Priority has also been given to the continued development of the nation’s seaports with a new port being built in Dqum, while existing ports in Sohar and Salalah have been targeted for expansion. Coinciding with this, development of Oman’s aviation infrastructure will produce new airports at Sohar, Ras Al Hadd and Dqum, while the on-going expansions of international airports in Muscat and Salalah continues. Subsequently, solid growth in the construction sector is predicted for the coming few years with estimates depicting annual increases of around 2.7%.

However, building materials shortages have placed upwards pressure on supply costs in recent years with continued shortfalls driving further increases into the foreseeable future.

The Omani government’s policy of restricting market access to overseas cement suppliers in order to support local industry continues to reinforce high tender prices.

Qatar back to health and wealth

With a predicted GDP growth rate of 18.5% for 2010 as gas exports increase, Qatar remains one of the best performing countries in the world, although experts warn of the possibility of the economy overheating in the absence of government prioritization of infrastructure spending.

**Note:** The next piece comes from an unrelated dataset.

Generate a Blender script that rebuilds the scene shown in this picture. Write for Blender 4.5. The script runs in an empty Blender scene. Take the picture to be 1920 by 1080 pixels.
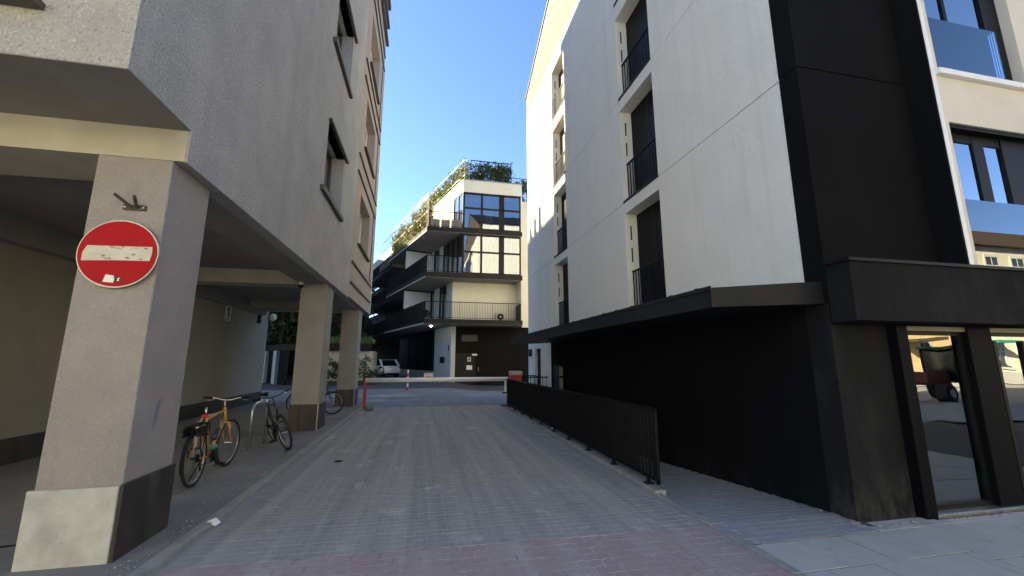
import bpy, bmesh, math, random
from mathutils import Vector, Matrix
random.seed(7)
S = bpy.context.scene
C = S.collection
R = math.radians

# ------------------------------------------------------------------ camera, sky, sun, exposure
H = 1.65
cam = bpy.data.cameras.new('camera'); cam.sensor_width = 36; cam.lens = 36 * 765 / 1920
cam.clip_start = 0.05; cam.clip_end = 2000
co = bpy.data.objects.new('camera', cam); C.objects.link(co)
co.location = (0, 0, H)
co.rotation_euler = (R(90) + math.atan(137 / 765), 0, -math.atan(165 / 777))
S.camera = co
SUN_V = Vector((-6.81, 5.6, 5.72)).normalized()      # towards the sun
EL = math.asin(SUN_V.z); AZ = math.atan2(SUN_V.x, SUN_V.y)
w = bpy.data.worlds.new('World'); S.world = w; w.use_nodes = True
nt = w.node_tree; nt.nodes.clear()
sky = nt.nodes.new('ShaderNodeTexSky'); sky.sky_type = 'NISHITA'; sky.sun_disc = False
sky.sun_elevation = EL; sky.sun_rotation = AZ; sky.altitude = 2600; sky.air_density = 1.0; sky.dust_density = 0.7; sky.ozone_density = 4.5
bg = nt.nodes.new('ShaderNodeBackground'); bg.inputs[1].default_value = 0.056
wo = nt.nodes.new('ShaderNodeOutputWorld')
nt.links.new(sky.outputs[0], bg.inputs[0]); nt.links.new(bg.outputs[0], wo.inputs[0])
sl = bpy.data.lights.new('sun', 'SUN'); sl.energy = 3.5; sl.angle = R(0.5); sl.color = (1.0, 0.87, 0.56)
so = bpy.data.objects.new('sun', sl); C.objects.link(so); so.location = (-30, 40, 60)
so.rotation_euler = SUN_V.to_track_quat('Z', 'Y').to_euler()
S.view_settings.view_transform = 'Standard'; S.view_settings.look = 'None'
S.view_settings.exposure = 2.85; S.view_settings.gamma = 1; S.view_settings.use_curve_mapping = False
S.cycles.max_bounces = 10; S.cycles.diffuse_bounces = 6; S.cycles.glossy_bounces = 5; S.cycles.transparent_max_bounces = 12

# ------------------------------------------------------------------ materials
MATS = {}
def nd(nt, t, **k):
    n = nt.nodes.new(t)
    for a, v in k.items(): setattr(n, a, v)
    return n
def mat(name, col, rough=0.7, metal=0.0, c2=None, nscale=3.0, ncontrast=(0.35, 0.65), stretch=(1, 1, 1), bscale=0, bstr=0.0, bdist=0.01,
        spec=0.5, island=0.0, stain=None, coat=0.0, speck=None, splash=None):
    if name in MATS: return MATS[name]
    m = bpy.data.materials.new(name); m.use_nodes = True; MATS[name] = m
    nt = m.node_tree; L = nt.links; b = nt.nodes['Principled BSDF']
    b.inputs['Roughness'].default_value = rough; b.inputs['Metallic'].default_value = metal
    b.inputs['Specular IOR Level'].default_value = spec
    b.inputs['Coat Weight'].default_value = coat
    b.inputs['Base Color'].default_value = (*col, 1)
    geo = nd(nt, 'ShaderNodeNewGeometry')
    cur = None
    def pos(st):
        mp = nd(nt, 'ShaderNodeMapping'); mp.inputs['Scale'].default_value = st
        L.new(geo.outputs['Position'], mp.inputs['Vector']); return mp.outputs[0]
    def mix(a, bcol, fac, mode='MIX'):
        mx = nd(nt, 'ShaderNodeMix', data_type='RGBA', blend_type=mode)
        for sock, v in ((mx.inputs[6], a), (mx.inputs[7], bcol)):
            if isinstance(v, tuple): sock.default_value = (*v, 1)
            else: L.new(v, sock)
        if isinstance(fac, float): mx.inputs[0].default_value = fac
        else: L.new(fac, mx.inputs[0])
        return mx.outputs[2]
    def noise(sc, st, lo, hi, det=6, rough_=0.6):
        n = nd(nt, 'ShaderNodeTexNoise'); n.inputs['Scale'].default_value = sc; n.inputs['Detail'].default_value = det
        n.inputs['Roughness'].default_value = rough_
        L.new(pos(st), n.inputs['Vector'])
        r = nd(nt, 'ShaderNodeMapRange'); r.inputs[1].default_value = lo; r.inputs[2].default_value = hi
        L.new(n.outputs[0], r.inputs[0]); return r.outputs[0]
    cur = col
    if c2 is not None:
        cur = mix(cur, c2, noise(nscale, stretch, *ncontrast))
    if island:
        rnd = geo.outputs['Random Per Island']
        mr = nd(nt, 'ShaderNodeMapRange'); mr.inputs[3].default_value = 1 - island; mr.inputs[4].default_value = 1 + island
        L.new(rnd, mr.inputs[0])
        cb = nd(nt, 'ShaderNodeCombineColor')
        for i in range(3): L.new(mr.outputs[0], cb.inputs[i])
        cur = mix(cur, cb.outputs[0], 1.0, 'MULTIPLY')
    for st in (stain or []):      # (colour, scale, stretch, lo, hi)
        cur = mix(cur, st[0], noise(st[1], st[2], st[3], st[4], 8, 0.65))
    if speck:
        v = nd(nt, 'ShaderNodeTexVoronoi'); v.inputs['Scale'].default_value = speck[1]; L.new(pos((1, 1, 1)), v.inputs['Vector'])
        r = nd(nt, 'ShaderNodeMapRange'); r.inputs[1].default_value = speck[2]; r.inputs[2].default_value = speck[2] * 0.6
        L.new(v.outputs['Distance'], r.inputs[0]); cur = mix(cur, speck[0], r.outputs[0])
    if splash:      # (colour, height): dried mud splashed up from the ground, thinning out with height
        sx = nd(nt, 'ShaderNodeSeparateXYZ'); L.new(geo.outputs['Position'], sx.inputs[0])
        r = nd(nt, 'ShaderNodeMapRange'); r.inputs[1].default_value = splash[1]; r.inputs[2].default_value = -0.1; L.new(sx.outputs[2], r.inputs[0])
        m1 = nd(nt, 'ShaderNodeMath', operation='MULTIPLY'); L.new(r.outputs[0], m1.inputs[0]); L.new(noise(7.0, (1, 1, 0.5), 0.42, 0.72, 8, 0.7), m1.inputs[1])
        cur = mix(cur, splash[0], m1.outputs[0])
    if not isinstance(cur, tuple): L.new(cur, b.inputs['Base Color'])
    if bscale:
        n = nd(nt, 'ShaderNodeTexNoise'); n.inputs['Scale'].default_value = bscale; n.inputs['Detail'].default_value = 5
        L.new(pos((1, 1, 1)), n.inputs['Vector'])
        bp = nd(nt, 'ShaderNodeBump'); bp.inputs['Strength'].default_value = bstr; bp.inputs['Distance'].default_value = bdist
        L.new(n.outputs[0], bp.inputs['Height']); L.new(bp.outputs[0], b.inputs['Normal'])
    return m
def glass_mat(name, tint, refl, rough=0.0, wob=0.0):
    if name in MATS: return MATS[name]
    m = bpy.data.materials.new(name); m.use_nodes = True; MATS[name] = m
    nt = m.node_tree; L = nt.links; nt.nodes.clear()
    out = nd(nt, 'ShaderNodeOutputMaterial'); mx = nd(nt, 'ShaderNodeMixShader')
    tr = nd(nt, 'ShaderNodeBsdfTransparent'); tr.inputs[0].default_value = (*tint, 1)
    gl = nd(nt, 'ShaderNodeBsdfGlossy'); gl.inputs['Roughness'].default_value = rough; gl.inputs[0].default_value = (0.95, 0.97, 1, 1)
    fr = nd(nt, 'ShaderNodeFresnel'); fr.inputs[0].default_value = 1.5
    mr = nd(nt, 'ShaderNodeMapRange'); mr.inputs[1].default_value = 0.04; mr.inputs[2].default_value = 1; mr.inputs[3].default_value = refl; mr.inputs[4].default_value = 1
    L.new(fr.outputs[0], mr.inputs[0]); L.new(mr.outputs[0], mx.inputs[0])
    if wob:
        g = nd(nt, 'ShaderNodeNewGeometry'); n = nd(nt, 'ShaderNodeTexNoise'); n.inputs['Scale'].default_value = 1.3; n.inputs['Detail'].default_value = 1
        L.new(g.outputs['Position'], n.inputs['Vector'])
        bp = nd(nt, 'ShaderNodeBump'); bp.inputs['Strength'].default_value = wob; bp.inputs['Distance'].default_value = 0.02
        L.new(n.outputs[0], bp.inputs['Height']); L.new(bp.outputs[0], gl.inputs['Normal']); L.new(bp.outputs[0], fr.inputs['Normal'])
    L.new(tr.outputs[0], mx.inputs[1]); L.new(gl.outputs[0], mx.inputs[2]); L.new(mx.outputs[0], out.inputs[0])
    return m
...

However, with inflation under control and the money supply fairly tight as banks continue to take a cautious approach towards consumer lending, the signs are positive the economy will not reach boiling point.

In line with this confidence, Qatar’s construction market is expected to display favourable growth rates over the next few years, driven by planned strategic infrastructure projects worth hundreds of billions of Qatari riyals on the back of higher oil and gas revenues. Private sector projects have been curtailed by the 2009 downturn, but public sector spending is benefiting from a reduction in construction costs in current major project tenders.

Major projects underway in Qatar include Doha International Airport, Qatar-Bahrain Friendship Bridge, Qatar Convention Centre, The Pearl Qatar, Qatar Science and Technology Park, and the Musheireb (Heart of Doha) project.